▸ **Set problem**:
Every line below is to be quoted exactly, with nothing added or dropped.

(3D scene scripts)
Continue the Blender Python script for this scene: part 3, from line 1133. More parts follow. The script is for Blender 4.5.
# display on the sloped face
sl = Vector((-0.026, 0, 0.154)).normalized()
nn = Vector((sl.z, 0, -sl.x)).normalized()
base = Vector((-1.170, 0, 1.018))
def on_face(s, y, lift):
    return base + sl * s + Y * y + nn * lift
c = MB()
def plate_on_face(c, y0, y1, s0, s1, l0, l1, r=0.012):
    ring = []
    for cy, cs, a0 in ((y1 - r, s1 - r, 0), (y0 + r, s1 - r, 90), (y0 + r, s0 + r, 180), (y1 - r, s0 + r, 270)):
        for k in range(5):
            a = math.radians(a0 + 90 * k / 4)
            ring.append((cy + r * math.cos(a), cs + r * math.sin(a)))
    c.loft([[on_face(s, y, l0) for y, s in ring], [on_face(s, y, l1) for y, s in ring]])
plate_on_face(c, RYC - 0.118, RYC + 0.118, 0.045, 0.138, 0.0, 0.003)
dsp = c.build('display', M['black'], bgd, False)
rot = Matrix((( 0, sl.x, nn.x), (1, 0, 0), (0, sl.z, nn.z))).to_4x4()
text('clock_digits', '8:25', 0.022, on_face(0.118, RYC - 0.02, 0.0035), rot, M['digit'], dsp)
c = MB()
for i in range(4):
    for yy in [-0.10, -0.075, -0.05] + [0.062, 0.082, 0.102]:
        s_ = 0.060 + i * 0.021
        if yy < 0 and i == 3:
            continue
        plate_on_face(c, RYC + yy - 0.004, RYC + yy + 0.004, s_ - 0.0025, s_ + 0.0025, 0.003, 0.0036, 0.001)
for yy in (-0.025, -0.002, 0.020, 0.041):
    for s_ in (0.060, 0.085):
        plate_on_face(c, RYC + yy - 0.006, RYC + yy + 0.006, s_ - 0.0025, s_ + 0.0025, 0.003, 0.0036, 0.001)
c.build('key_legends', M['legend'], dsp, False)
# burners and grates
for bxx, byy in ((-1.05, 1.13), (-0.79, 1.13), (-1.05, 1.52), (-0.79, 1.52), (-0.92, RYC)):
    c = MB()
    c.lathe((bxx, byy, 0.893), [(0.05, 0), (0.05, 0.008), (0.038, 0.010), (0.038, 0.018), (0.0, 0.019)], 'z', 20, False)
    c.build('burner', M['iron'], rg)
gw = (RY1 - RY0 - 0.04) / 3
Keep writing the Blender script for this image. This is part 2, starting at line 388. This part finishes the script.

▸ **Answer to the exercise**:
Continue the Blender Python script for this scene: part 3, from line 1133. More parts follow. The script is for Blender 4.5.
# display on the sloped face
sl = Vector((-0.026, 0, 0.154)).normalized()
nn = Vector((sl.z, 0, -sl.x)).normalized()
base = Vector((-1.170, 0, 1.018))
def on_face(s, y, lift):
    return base + sl * s + Y * y + nn * lift
c = MB()
def plate_on_face(c, y0, y1, s0, s1, l0, l1, r=0.012):
    ring = []
    for cy, cs, a0 in ((y1 - r, s1 - r, 0), (y0 + r, s1 - r, 90), (y0 + r, s0 + r, 180), (y1 - r, s0 + r, 270)):
        for k in range(5):
            a = math.radians(a0 + 90 * k / 4)
            ring.append((cy + r * math.cos(a), cs + r * math.sin(a)))
    c.loft([[on_face(s, y, l0) for y, s in ring], [on_face(s, y, l1) for y, s in ring]])
plate_on_face(c, RYC - 0.118, RYC + 0.118, 0.045, 0.138, 0.0, 0.003)
dsp = c.build('display', M['black'], bgd, False)
rot = Matrix((( 0, sl.x, nn.x), (1, 0, 0), (0, sl.z, nn.z))).to_4x4()
text('clock_digits', '8:25', 0.022, on_face(0.118, RYC - 0.02, 0.0035), rot, M['digit'], dsp)
c = MB()
for i in range(4):
    for yy in [-0.10, -0.075, -0.05] + [0.062, 0.082, 0.102]:
        s_ = 0.060 + i * 0.021
        if yy < 0 and i == 3:
            continue
        plate_on_face(c, RYC + yy - 0.004, RYC + yy + 0.004, s_ - 0.0025, s_ + 0.0025, 0.003, 0.0036, 0.001)
for yy in (-0.025, -0.002, 0.020, 0.041):
    for s_ in (0.060, 0.085):
        plate_on_face(c, RYC + yy - 0.006, RYC + yy + 0.006, s_ - 0.0025, s_ + 0.0025, 0.003, 0.0036, 0.001)
c.build('key_legends', M['legend'], dsp, False)
# burners and grates
for bxx, byy in ((-1.05, 1.13), (-0.79, 1.13), (-1.05, 1.52), (-0.79, 1.52), (-0.92, RYC)):
    c = MB()
    c.lathe((bxx, byy, 0.893), [(0.05, 0), (0.05, 0.008), (0.038, 0.010), (0.038, 0.018), (0.0, 0.019)], 'z', 20, False)
    c.build('burner', M['iron'], rg)
gw = (RY1 - RY0 - 0.04) / 3
Keep writing the Blender script for this image. This is part 2, starting at line 388. This part finishes the script.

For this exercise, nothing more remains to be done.